**OBJECTIVE**
Write out, word for word, only the data from its first line to the line containing "COL=S.collection".

**SUPPLIED INFORMATION**
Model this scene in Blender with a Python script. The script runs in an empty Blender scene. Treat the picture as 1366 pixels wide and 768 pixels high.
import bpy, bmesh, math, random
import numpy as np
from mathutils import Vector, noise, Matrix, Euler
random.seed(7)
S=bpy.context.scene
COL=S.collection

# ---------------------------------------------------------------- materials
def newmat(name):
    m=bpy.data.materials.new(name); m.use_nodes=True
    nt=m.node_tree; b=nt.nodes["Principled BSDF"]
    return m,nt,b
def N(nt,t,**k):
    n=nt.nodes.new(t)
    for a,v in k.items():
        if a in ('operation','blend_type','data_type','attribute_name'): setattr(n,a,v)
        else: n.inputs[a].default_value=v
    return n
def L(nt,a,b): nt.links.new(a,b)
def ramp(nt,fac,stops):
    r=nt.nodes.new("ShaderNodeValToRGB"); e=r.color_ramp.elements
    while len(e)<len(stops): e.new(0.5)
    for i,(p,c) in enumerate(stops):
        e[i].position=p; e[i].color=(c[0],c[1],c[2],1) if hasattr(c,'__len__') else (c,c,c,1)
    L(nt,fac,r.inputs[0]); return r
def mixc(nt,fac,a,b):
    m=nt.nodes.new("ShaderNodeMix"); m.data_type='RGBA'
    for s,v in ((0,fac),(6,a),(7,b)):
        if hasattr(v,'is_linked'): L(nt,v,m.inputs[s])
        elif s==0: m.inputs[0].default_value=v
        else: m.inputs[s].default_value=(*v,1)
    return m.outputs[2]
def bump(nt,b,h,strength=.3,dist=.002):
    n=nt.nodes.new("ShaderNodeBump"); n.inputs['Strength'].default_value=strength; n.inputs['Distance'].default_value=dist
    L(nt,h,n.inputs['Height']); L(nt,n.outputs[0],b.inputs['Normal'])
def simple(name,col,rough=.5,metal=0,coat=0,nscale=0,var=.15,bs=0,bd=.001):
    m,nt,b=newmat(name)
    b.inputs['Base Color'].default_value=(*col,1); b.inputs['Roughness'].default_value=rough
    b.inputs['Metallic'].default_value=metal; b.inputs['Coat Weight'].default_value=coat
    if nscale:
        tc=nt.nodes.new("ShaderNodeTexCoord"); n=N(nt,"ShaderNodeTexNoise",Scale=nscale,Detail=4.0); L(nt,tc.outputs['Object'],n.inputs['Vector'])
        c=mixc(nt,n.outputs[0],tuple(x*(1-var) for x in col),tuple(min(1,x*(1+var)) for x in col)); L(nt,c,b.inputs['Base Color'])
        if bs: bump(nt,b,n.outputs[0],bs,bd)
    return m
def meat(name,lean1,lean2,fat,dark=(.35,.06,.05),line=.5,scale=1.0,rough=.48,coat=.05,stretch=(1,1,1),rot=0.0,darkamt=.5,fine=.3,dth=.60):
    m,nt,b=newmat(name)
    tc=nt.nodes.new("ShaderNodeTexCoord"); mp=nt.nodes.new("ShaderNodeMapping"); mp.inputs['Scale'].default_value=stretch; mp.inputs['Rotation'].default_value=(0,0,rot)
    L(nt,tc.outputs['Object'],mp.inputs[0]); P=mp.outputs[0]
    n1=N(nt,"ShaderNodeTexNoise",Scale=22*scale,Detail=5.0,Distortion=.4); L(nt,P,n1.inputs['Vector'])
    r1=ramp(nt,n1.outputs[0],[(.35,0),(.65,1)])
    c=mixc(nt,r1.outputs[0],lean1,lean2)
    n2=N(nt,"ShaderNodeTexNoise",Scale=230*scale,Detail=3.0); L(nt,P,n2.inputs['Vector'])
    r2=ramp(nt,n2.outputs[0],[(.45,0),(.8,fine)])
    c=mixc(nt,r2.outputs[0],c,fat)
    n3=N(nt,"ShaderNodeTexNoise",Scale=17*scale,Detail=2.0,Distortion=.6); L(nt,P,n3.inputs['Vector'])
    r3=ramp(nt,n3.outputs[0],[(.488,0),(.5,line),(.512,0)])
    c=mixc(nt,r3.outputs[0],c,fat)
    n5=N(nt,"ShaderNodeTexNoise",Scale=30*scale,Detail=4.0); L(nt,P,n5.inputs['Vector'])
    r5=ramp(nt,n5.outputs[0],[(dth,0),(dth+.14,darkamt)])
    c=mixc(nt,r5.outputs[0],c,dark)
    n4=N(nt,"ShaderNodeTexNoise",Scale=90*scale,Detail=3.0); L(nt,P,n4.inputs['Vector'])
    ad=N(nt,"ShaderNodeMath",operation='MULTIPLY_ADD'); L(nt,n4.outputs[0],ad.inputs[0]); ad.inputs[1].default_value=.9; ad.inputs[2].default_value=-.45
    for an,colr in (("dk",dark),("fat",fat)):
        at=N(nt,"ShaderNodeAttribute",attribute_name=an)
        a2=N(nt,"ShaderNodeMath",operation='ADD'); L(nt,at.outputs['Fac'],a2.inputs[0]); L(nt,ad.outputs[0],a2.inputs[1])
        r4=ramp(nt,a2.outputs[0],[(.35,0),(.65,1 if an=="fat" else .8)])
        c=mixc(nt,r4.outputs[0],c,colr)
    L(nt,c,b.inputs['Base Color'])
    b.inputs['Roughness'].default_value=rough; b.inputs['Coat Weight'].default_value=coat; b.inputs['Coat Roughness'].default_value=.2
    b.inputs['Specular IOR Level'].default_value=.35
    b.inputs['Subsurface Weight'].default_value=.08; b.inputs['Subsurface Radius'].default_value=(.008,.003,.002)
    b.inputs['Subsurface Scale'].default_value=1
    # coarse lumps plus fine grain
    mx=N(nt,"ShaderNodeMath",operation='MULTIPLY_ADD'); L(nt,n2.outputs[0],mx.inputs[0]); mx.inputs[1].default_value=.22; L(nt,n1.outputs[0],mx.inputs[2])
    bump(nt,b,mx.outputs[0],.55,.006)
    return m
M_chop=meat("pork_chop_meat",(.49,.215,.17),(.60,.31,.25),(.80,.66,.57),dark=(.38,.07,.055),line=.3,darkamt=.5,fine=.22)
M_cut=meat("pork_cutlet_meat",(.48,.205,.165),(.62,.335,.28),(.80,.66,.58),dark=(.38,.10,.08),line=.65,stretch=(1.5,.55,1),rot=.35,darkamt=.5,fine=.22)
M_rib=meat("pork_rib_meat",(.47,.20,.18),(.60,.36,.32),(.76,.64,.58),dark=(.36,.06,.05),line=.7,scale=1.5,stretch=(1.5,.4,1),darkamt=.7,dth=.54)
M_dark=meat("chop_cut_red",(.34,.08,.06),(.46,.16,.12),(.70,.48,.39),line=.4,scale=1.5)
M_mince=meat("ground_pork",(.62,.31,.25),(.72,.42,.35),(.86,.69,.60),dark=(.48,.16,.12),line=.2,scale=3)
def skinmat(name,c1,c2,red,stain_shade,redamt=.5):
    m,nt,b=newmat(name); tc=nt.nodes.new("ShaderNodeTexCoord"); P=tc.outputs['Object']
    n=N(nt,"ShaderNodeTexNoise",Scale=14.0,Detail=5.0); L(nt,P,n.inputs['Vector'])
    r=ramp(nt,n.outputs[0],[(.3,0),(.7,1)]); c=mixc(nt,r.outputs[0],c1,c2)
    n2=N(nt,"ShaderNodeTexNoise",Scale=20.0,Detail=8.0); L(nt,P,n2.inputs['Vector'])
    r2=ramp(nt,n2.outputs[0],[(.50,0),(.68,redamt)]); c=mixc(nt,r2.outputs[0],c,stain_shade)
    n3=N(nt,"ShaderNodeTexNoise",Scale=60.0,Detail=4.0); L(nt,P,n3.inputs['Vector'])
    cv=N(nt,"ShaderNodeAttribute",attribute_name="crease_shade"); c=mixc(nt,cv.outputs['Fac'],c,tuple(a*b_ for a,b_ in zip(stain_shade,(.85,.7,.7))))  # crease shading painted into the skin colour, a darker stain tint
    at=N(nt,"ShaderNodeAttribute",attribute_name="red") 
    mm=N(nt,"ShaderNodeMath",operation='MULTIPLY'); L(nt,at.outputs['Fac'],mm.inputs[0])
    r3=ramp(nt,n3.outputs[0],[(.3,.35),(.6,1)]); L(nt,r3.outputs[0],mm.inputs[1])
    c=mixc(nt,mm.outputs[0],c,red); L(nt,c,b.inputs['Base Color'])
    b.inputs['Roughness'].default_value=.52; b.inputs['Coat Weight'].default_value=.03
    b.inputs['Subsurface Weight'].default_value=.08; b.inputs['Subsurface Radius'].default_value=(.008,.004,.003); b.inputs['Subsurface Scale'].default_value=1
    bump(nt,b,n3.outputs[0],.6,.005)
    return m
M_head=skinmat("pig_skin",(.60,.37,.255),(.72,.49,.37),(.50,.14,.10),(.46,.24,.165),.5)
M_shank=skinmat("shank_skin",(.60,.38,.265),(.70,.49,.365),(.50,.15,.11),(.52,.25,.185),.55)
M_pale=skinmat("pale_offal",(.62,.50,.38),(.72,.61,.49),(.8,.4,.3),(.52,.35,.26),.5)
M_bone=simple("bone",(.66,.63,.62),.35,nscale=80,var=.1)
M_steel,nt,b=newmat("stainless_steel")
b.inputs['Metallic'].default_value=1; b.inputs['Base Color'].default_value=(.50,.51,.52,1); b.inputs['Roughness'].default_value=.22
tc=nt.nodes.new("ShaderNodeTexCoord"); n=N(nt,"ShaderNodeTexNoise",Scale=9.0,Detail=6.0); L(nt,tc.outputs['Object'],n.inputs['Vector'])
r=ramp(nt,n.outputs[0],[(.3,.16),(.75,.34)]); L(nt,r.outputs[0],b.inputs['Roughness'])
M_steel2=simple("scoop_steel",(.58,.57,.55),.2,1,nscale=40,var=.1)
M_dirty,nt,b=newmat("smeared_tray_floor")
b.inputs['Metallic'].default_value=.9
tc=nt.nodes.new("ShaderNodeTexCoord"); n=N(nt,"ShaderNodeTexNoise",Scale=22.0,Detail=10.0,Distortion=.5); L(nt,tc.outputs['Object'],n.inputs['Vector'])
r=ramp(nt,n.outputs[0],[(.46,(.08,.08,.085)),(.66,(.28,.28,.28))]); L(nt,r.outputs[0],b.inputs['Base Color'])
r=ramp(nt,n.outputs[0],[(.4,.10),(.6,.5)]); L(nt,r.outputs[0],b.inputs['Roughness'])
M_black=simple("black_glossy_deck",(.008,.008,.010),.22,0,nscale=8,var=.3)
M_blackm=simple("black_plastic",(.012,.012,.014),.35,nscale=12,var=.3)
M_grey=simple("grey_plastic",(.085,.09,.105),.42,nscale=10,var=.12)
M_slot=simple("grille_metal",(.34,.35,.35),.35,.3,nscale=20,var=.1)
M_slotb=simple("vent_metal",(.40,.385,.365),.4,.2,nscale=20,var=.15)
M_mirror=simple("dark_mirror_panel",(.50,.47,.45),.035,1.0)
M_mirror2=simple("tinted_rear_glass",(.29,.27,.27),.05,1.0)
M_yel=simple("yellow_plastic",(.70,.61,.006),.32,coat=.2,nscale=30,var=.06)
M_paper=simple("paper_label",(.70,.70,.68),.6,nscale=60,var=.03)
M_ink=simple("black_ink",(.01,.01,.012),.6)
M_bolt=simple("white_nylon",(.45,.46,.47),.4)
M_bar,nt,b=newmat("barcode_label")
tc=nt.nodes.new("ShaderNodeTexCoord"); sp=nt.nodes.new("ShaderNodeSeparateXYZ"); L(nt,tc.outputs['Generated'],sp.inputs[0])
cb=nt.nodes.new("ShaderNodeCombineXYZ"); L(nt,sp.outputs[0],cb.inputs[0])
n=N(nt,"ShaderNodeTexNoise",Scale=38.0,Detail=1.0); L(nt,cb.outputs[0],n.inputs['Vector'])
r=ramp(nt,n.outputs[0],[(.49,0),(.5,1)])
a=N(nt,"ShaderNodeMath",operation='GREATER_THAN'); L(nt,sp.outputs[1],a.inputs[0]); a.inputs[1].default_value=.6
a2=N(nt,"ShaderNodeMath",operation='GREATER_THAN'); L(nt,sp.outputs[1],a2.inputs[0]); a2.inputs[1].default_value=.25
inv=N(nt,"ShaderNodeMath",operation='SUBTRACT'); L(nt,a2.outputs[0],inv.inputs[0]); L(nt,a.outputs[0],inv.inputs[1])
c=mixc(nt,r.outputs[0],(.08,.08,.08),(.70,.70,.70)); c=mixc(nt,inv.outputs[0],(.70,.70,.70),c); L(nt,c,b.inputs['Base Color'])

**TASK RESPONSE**
Model this scene in Blender with a Python script. The script runs in an empty Blender scene. Treat the picture as 1366 pixels wide and 768 pixels high.
import bpy, bmesh, math, random
import numpy as np
from mathutils import Vector, noise, Matrix, Euler
random.seed(7)
S=bpy.context.scene
COL=S.collection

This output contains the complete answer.